March 2, 2010 Julie Fisher-Rowe

Insights from The Opportunity Agenda

Using values to communicate is smart strategy, but it’s also the right thing to do. Talking about values recognizes that what binds us together is stronger than what divides us. Here at The Opportunity Agenda, we talk a lot about values and the importance of building communications around them. In fact, we built a whole organization around six core values that drive our work and the way we talk about it. We do this, of course, because these values matter to us. Seeing them realized and supported are central to our goals.


It can be tempting to use a “just the facts, ma’am” approach, focusing on policy or procedural details. If only people knew what we know, then they would agree with us. We fear that when we talk about values, we’ll be accused of bias or of being unserious.

Leading with values is a savvy communications strategy.
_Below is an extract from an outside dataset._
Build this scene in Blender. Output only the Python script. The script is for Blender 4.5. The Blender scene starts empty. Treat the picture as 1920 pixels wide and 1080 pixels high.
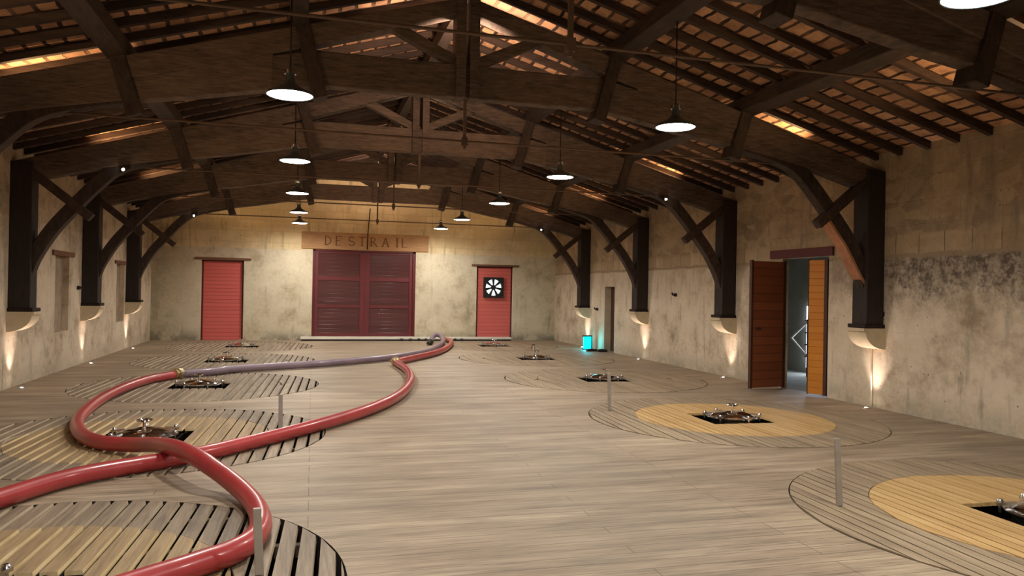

But as NPR explained recently, leading with values is a savvy communications strategy. In a story on people's beliefs about climate change, reporter Christopher Joyce describes findings from Yale's Cultural Cognition Project that people form their views about climate change, among other things, based more on their existing worldview - and values - than on the facts presented to them.

"Basically the reason that people react in a close-minded way to information is that the implications of it threaten their values," says Dan Kahan, a law professor at Yale University and a member of The Cultural Cognition Project. Kahan says people test new information against their preexisting view of how the world should work."

"If the implication, the outcome, can affirm your values, you think about it in a much more open-minded way," he says. And if the information doesn't, you tend to reject it.

Meg Bostrom describes this same phenomenon in an article for Frameworks Institute, "When the Facts Don't Fit the Frame," which looks at several studies on how people interpret facts. Basically, we rely on our personal experience and our values to make sense of facts. Facts alone don't convince. As mentioned above, we're such great rationalizers that we will actually discard facts that do not fit into our world view. In the case of climate change, the solutions that aligned with people's world views were more persuasive than facts. For instance, when conservatives heard that nuclear energy was a solution to climate change, they were more ready to accept global warming as a problem. If limiting omissions was posited as a solution, they were less likely. One solution fit with their values and worldview, another conflicted.

On climate change, immigration, criminal justice, poverty, or any other issue, start with the values. Find areas of conceptual common ground, and build your case there. You’ll find that people are much closer to your thinking than you realized.